Source:Echoes:Ch2:17:Alma as male name

Alma a male semitic name, not a female Latinate one

Alma a male semitic name, not a female Latinate one

[T]wo male characters named Alma appear in the Book of Mormon. And, of course, this seems to run counter to what we might have expected: If Joseph Smith knew the name Alma at all from his environment, it is highly likely that he would have known it as a Latinate woman's name rather than as a masculine one. (Many will recognize the Latin phrase alma mater, which means "beneficent mother.") Recent documentary finds demonstrate, however, that Alma also occurs as a Semitic masculine personal name in the ancient Near East—just as it does in the Book of Mormon. How did Joseph know this? How could he have learned it?
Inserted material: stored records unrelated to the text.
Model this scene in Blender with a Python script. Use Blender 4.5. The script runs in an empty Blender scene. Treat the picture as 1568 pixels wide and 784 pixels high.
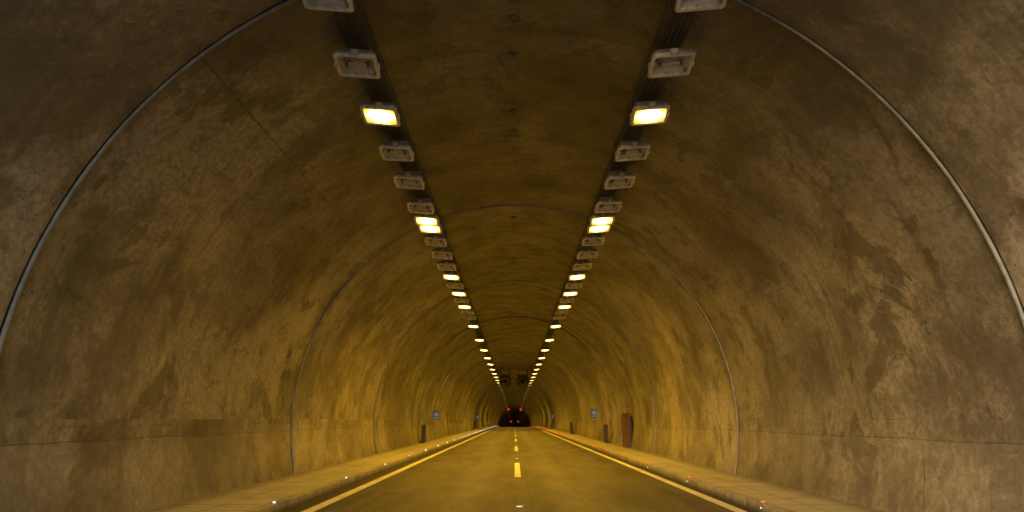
import bpy, bmesh, math, random
from mathutils import Vector, Matrix, noise as mnoise
random.seed(7)
S=bpy.context.scene
S.view_settings.view_transform='Standard'
try: S.view_settings.look='None'
except: pass
S.view_settings.exposure=0; S.view_settings.gamma=1

R=5.6; H=1.47
Y0=-5.0; Y1=440.0
JOINT0=7.74; JSTEP=10.8
def drop(y):
    return 0.0 if y<123 else -(y-123)**2/7180.0

# ---------------- node helpers ----------------
class NT:
    def __init__(s,name):
        s.m=bpy.data.materials.new(name); s.m.use_nodes=True
        s.t=s.m.node_tree; s.n=s.t.nodes; s.l=s.t.links
        s.b=s.n['Principled BSDF']
        s.tc=s.n.new('ShaderNodeTexCoord')
    def put(s,sock,v):
        if isinstance(v,bpy.types.NodeSocket): s.l.new(v,sock)
        elif v is not None: sock.default_value=v
    def math(s,op,a,b=None,c=None,clamp=False):
        n=s.n.new('ShaderNodeMath'); n.operation=op; n.use_clamp=clamp
        s.put(n.inputs[0],a); s.put(n.inputs[1],b)
        if c is not None: s.put(n.inputs[2],c)
        return n.outputs[0]
    def sep(s):
        n=s.n.new('ShaderNodeSeparateXYZ'); s.l.new(s.tc.outputs['Object'],n.inputs[0]); return n.outputs
    def comb(s,x,y,z):
        n=s.n.new('ShaderNodeCombineXYZ'); s.put(n.inputs[0],x); s.put(n.inputs[1],y); s.put(n.inputs[2],z); return n.outputs[0]
    def noise(s,scale,detail=4,rough=.55,dist=0,vec=None,sc=(1,1,1),off=(0,0,0)):
        mp=s.n.new('ShaderNodeMapping'); mp.inputs['Scale'].default_value=sc; mp.inputs['Location'].default_value=off
        s.l.new(vec if vec is not None else s.tc.outputs['Object'],mp.inputs[0])
        n=s.n.new('ShaderNodeTexNoise'); n.inputs['Scale'].default_value=scale; n.inputs['Detail'].default_value=detail
        n.inputs['Roughness'].default_value=rough; n.inputs['Distortion'].default_value=dist
        s.l.new(mp.outputs[0],n.inputs['Vector']); return n.outputs[0]
    def wn(s,v,dim='1D'):
        w=s.n.new('ShaderNodeTexWhiteNoise'); w.noise_dimensions=dim
        s.l.new(v,w.inputs['W' if dim=='1D' else 'Vector']); return w.outputs[0]
    def rng(s,v,a,b,c,d,smooth=True):
        n=s.n.new('ShaderNodeMapRange'); n.interpolation_type='SMOOTHSTEP' if smooth else 'LINEAR'
        s.put(n.inputs[0],v)
        for i,k in enumerate((a,b,c,d)): n.inputs[i+1].default_value=k
        return n.outputs[0]
    def mix(s,f,a,b,mode='MIX'):
        n=s.n.new('ShaderNodeMix'); n.data_type='RGBA'; n.blend_type=mode; n.clamp_factor=True
        s.put(n.inputs[0],f)
        for sock,v in ((n.inputs[6],a),(n.inputs[7],b)):
            if isinstance(v,bpy.types.NodeSocket): s.l.new(v,sock)
            else: sock.default_value=(v[0],v[1],v[2],1)
        return n.outputs[2]
    def bump(s,h,strength,dist,prev=None):
        n=s.n.new('ShaderNodeBump'); n.inputs['Strength'].default_value=strength; n.inputs['Distance'].default_value=dist
        s.l.new(h,n.inputs['Height'])
        if prev is not None: s.l.new(prev,n.inputs['Normal'])
        return n.outputs[0]
    def line(s,v,w):
        return s.rng(s.math('ABSOLUTE',v),w*.5,w,1,0)

def simple(name,col,rough=.5,metal=0,emis=None,es=0,var=.25,vs=6):
    N=NT(name)
    if emis:
        N.b.inputs['Emission Color'].default_value=(*emis,1); N.b.inputs['Emission Strength'].default_value=es
        N.m.cycles.emission_sampling='NONE'
    n=N.noise(vs,3,.6)
    c=N.mix(N.rng(n,.3,.7,0,1),[x*(1-var) for x in col],[min(1,x*(1+var)) for x in col])
    N.l.new(c,N.b.inputs['Base Color'])
    N.l.new(N.rng(n,.3,.7,max(0,rough-.08),min(1,rough+.1)),N.b.inputs['Roughness'])
    N.b.inputs['Metallic'].default_value=metal
    return N.m

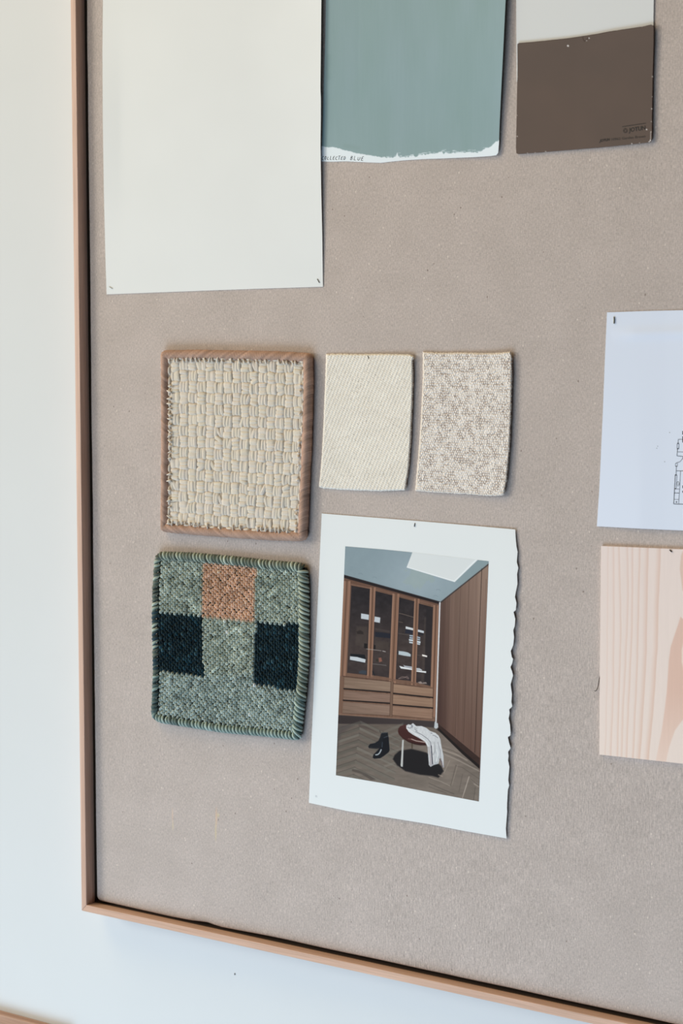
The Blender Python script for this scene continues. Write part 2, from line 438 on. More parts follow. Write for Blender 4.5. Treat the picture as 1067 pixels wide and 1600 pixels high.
cv.poly([(480, -200), (820, -200), (820, 210)] + list(zip(ex[::-1], ey[::-1])), paintc, .3)
for k in range(34):                                   # dry brush skips along the lower edge
    x = random.uniform(600, 765); y = np.interp(x, ex, ey) - random.uniform(.6, 3.2)
    cv.line([(x, y), (x + random.uniform(2, 7), y - random.uniform(-.3, .9))], random.uniform(.5, 1.3), (214, 222, 219), .35, random.uniform(.4, .95))
cv.line([(514, 88), (512, 108), (513.5, 122)], 5, (122, 145, 138), 3, .45)
cv.line([(540, 228), (560, 232)], 5, (128, 148, 140), 3, .35)
bl = empty('painted_paper_sample', tuple(bp(640, 250)))
sheet('painted_sheet', pb, 330, 420, h_blue, cv.albedo, m_paper, bl, .0003)
tag(bl, 'paper sheet brushed with dusty blue-green paint, white torn brush edge along its bottom', 'paint sample')
# handwriting on the white strip
m_ink = plain('black_ink', (.02, .02, .022, 1), .6)
GL = {'C': [[(.9, .95), (.5, 1.0), (.12, .6), (.15, .15), (.55, 0), (.85, .1)]],
      'O': [[(.5, .95), (.1, .6), (.2, .1), (.6, .1), (.8, .5), (.5, .95)]],
      'L': [[(.25, 1), (.12, .05), (.75, .05)]],
      'E': [[(.85, .98), (.3, .9), (.12, .05), (.8, .05)], [(.2, .5), (.7, .55)]],
      'T': [[(.05, .95), (.9, 1.0)], [(.5, 1), (.4, 0)]],
      'D': [[(.25, .95), (.12, 0), (.6, .1), (.85, .55), (.6, .95), (.15, 1.0)]],
      'B': [[(.3, .95), (.12, 0), (.65, .1), (.7, .45), (.25, .52), (.7, .7), (.65, .98), (.2, .98)]],
      'U': [[(.12, .95), (.15, .2), (.5, .02), (.75, .3), (.85, 1)]]}
b = Batch()
def hand(txt, x0, y0, x1, y1, hgt):
    n = len(txt); w = (x1 - x0) / n
    for i, ch in enumerate(txt):
        for st in GL[ch]:
            p = np.array(st); t = np.linspace(0, len(st) - 1, len(st) * 4)
            px_ = np.interp(t, range(len(st)), p[:, 0]); py_ = np.interp(t, range(len(st)), p[:, 1])
            X = x0 + (i + px_ * .82) * w + (py_ * .18) * w; Y = y0 + (y1 - y0) * (i + .5) / n - py_ * hgt * (1 + .12 * math.sin(i * 2.3))
            ribbon(b, np.stack([X, Y], 1), .62, h_blue)
hand('COLLECTED', 502.3, 249.6, 540.5, 249.6, 5.4); hand('BLUE', 546.5, 249.8, 569, 251.2, 6.0)
b.build('handwritten_caption', m_ink, bl, smooth=False)

# --- cream card behind the brown one
def h_cream(u, v): return .0006 + .0006 * ramp01(130 - v, 0, 130)
pc = Patch([(805.5, -110), (915, -124), (1021.5, -140)], [(1021.5, -140), (1021.3, 0), (1020, 100)], [(807.2, 128), (915, 115), (1020, 100)], [(805.5, -110), (806.3, 0), (807.2, 128)])
cc = empty('cream_card', tuple(bp(915, 118)))
sheet('card', pc, 24, 30, h_cream, const_c(alb((215, 211, 200), 30)), m_paper, cc, .0004)
tag(cc, 'plain cream paint card partly covered by the dark brown card', 'paint sample')

# --- brown card
def h_brown(u, v): return .0022 + .0010 * ramp01(u, 900, 1020) + .0008 * ramp01(120 - v, 0, 80)
pr_top = [(808.2, 69), (810.5, 67.1), (830, 65.6), (861, 62.4), (885, 59.9), (909, 56.5), (930, 53.2), (952, 49), (980, 44.8), (1006, 41), (1013, 39.2), (1017, 38.4), (1020.2, 40.2)]
pr_right = [(1020.2, 40.2), (1021, 44), (1020.8, 70), (1019.4, 120), (1018.4, 180), (1018.2, 216), (1016.4, 221.2)]
pr_bot = [(806.6, 239.2), (809, 240.6), (845, 237.9), (887.6, 234.4), (920, 231.7), (952, 229), (985, 225.6), (1012, 222.6), (1016.4, 221.2)]
pr_left = [(808.2, 69), (808.4, 110), (807.6, 150), (806.6, 200), (806, 230), (806.6, 239.2)]
pbr = Patch(pr_top, pr_right, pr_bot, pr_left)
cb = Canvas(800, 30, 1026, 246, 2, (98, 83, 72))
cb.img += np.array([-4, -5, -5.]) + (fnoise(cb.X / 50, cb.Y / 50, 41)[..., None] - .5) * np.array([6, 4, 3.])
chip = (228, 220, 208)
for (x, y, r) in [(887.4, 71.6, 1.5), (920.3, 59.6, 1.0), (916.3, 63.5, .8), (1010, 202.4, 1.1), (1019.4, 120, 1.0), (1019.2, 151, .8), (1018.2, 170, 1.0), (1017.6, 190, .7), (1017, 206, .8), (1016, 219.5, 1.3), (1014, 221.5, 1.0), (852.5, 237, .9), (836, 238.6, .8), (824, 239.4, .8), (987, 224.6, .9), (999, 223.6, .7), (808, 213, .8), (807.6, 180, .6), (808.6, 120, .6), (851, 63.5, .5), (964, 47.2, .6), (1003, 41.8, .7)]:
    cb.poly([(x + r * math.cos(t), y + r * math.sin(t)) for t in np.linspace(0, 6.28, 8)[:-1]], chip, .25, .9)
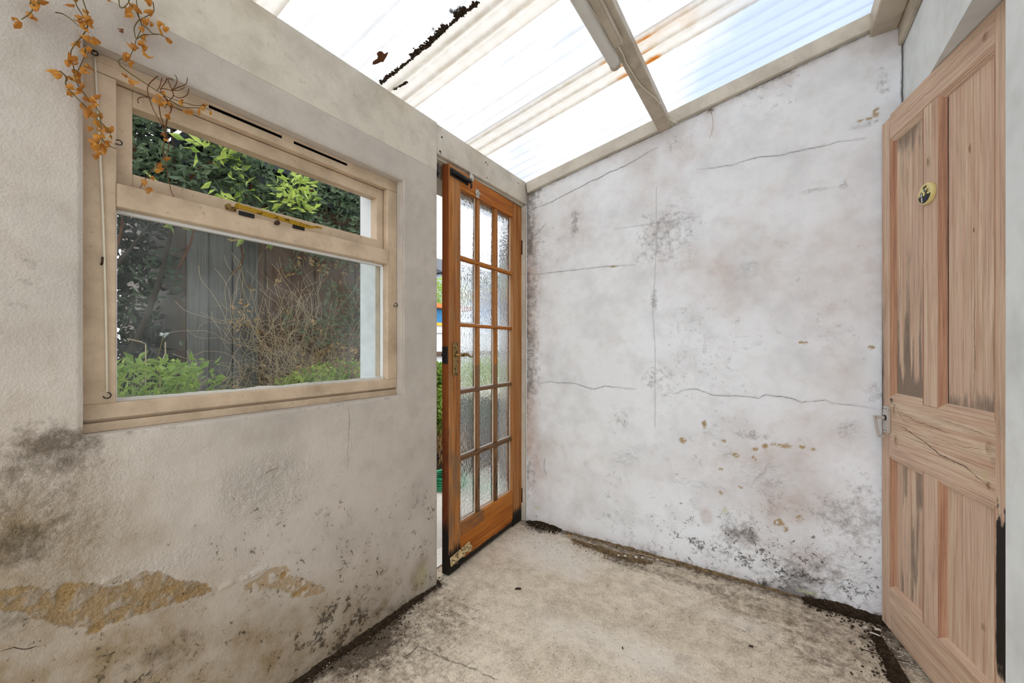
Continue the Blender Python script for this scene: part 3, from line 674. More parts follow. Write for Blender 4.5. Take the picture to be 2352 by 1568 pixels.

Quite simply, so far as modern scholarship has been able to determine, he could not have known it from any source existing in his frontier American environment.

The Book of Mormon's use of Alma as a man's name has occasioned considerable amusement among uninformed critics of the book. [1]

Notes

  1. Daniel C. Peterson, "Not Joseph's, and Not Modern," in Echoes and Evidences of the Book of Mormon, edited by Donald W. Parry, Daniel C. Peterson, and John W. Welch (Provo, Utah: FARMS, 2002), Chapter 2, references silently removed—consult original for citations.